This time 10 years ago, politicians promised money and revitalization to the West Baltimore neighborhood of Sandtown-Winchester.
That came after the Baltimore Uprising, spurred by the death of Sandtown resident Freddie Gray following injuries he suffered while in police custody.
Though she turns her phone to silent, the screen on LeChelle Redd’s device barely goes dark as calls come in during our ten-minute interview. She’s executive director at Faith and Work Enterprises, a relief-based Christian nonprofit at the corner of Stricker and Presstman, and gets requests for help 8, 12, 14 hours of the day.
“Eviction prevention, BGE assistance, case management… mental health,” she rattles off a list of resources people come to her for when they need help.

Half of the area’s children still live in poverty; the rate of vacant homes and lots is four times the citywide average. State lawmakers have passed bills totaling hundreds of millions of dollars for revitalization on projects that ended up outside Sandtown. Redd doesn’t see any signs of investment.
“There are no new trees, no new buildings, no new businesses,” says Redd, who grew up in the area during the 80’s and 90’s before getting a scholarship to Towson University. “No new nothing. That's pretty scary. Things change. I was just 10 pounds lighter a couple of months ago. Now I'm 10 pounds heavier. Things change, and if they don't, we have to begin to ask ourselves: why?”

Todd Marcus is a co-founder at Intersection of Change, a West Baltimore anti-poverty nonprofit. He sees positive movement but agrees that change isn’t happening fast enough.
“The pressing issues are the same things that led to the unrest after the death of Martin Luther King in 1968; it's the same inequities, concentration of poverty, racial disparities.”
Pastor Rodney Hudson sees some ways in which the Sandtown-Winchester neighborhood has improved. Children play at the Cumberland and Carey Playground where parents keep a watchful but relaxed eye. He walks me down Carey Street on a warm but windy evening, pointing to each street corner.
“You couldn’t walk down these corners without seeing a drug dealer. You’d see 10,12 guys on these corners.”
The corners are empty, even at sunset. We head towards Baker and Carey Streets, where Hudson had his old church and where over a decade ago, Freddie Gray and his friends used to sell drugs. Hudson used to preach on a megaphone to make the dealers move so parishioners could go to Sunday services in comfort.
“I had a member who lived right there in that house. I took the extension cord and brought my speaker out and started playing the music and preaching. And so — this is a true story — they called the police on me. The drug dealers called the police on me, and they told me I had to move because I was disturbing the peace,” he recounts.

Hudson tells me this to show how some aspects of the neighborhood have gotten safer, which he credits to tandem efforts between the police and community members. But, he doesn’t condemn Freddie Gray.
“But he was not a disrespectful young man at all.
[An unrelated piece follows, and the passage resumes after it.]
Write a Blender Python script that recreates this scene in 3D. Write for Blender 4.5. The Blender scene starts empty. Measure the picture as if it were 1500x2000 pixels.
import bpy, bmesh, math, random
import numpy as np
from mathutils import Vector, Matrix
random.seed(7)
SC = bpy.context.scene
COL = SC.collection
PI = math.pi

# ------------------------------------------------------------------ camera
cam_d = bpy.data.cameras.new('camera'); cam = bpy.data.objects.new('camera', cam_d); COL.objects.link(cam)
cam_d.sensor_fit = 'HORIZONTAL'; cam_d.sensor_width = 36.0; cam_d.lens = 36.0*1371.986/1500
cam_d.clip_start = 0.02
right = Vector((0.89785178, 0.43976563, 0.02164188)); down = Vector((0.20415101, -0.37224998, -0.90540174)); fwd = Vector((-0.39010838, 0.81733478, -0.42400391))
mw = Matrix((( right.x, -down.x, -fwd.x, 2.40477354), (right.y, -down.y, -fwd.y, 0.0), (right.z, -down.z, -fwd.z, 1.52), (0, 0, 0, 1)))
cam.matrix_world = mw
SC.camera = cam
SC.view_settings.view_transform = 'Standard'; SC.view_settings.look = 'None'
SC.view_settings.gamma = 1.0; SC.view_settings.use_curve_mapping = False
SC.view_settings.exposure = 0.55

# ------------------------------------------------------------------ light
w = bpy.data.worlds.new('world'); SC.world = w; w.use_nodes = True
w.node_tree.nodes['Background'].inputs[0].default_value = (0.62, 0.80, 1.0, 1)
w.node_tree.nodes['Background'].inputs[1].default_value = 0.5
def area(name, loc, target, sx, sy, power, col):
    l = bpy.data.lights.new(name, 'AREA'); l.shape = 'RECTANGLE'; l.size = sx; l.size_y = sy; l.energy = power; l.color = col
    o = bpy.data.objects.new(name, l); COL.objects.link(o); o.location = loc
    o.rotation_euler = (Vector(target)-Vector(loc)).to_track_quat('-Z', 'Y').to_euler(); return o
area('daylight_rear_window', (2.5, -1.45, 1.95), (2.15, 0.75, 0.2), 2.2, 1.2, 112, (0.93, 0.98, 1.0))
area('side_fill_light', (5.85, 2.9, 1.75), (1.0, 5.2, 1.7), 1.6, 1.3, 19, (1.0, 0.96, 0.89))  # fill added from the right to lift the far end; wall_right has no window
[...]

He was just trying to survive, and the culture at that time would not let him survive the way he could have survived, because the economics of our community, because of the addictions that have plagued our community, were not addressed soon enough.”
And that’s why Hudson says the community has to keep pushing forward.
“What we're trying to prevent is the senseless dying of other Freddie Grays.”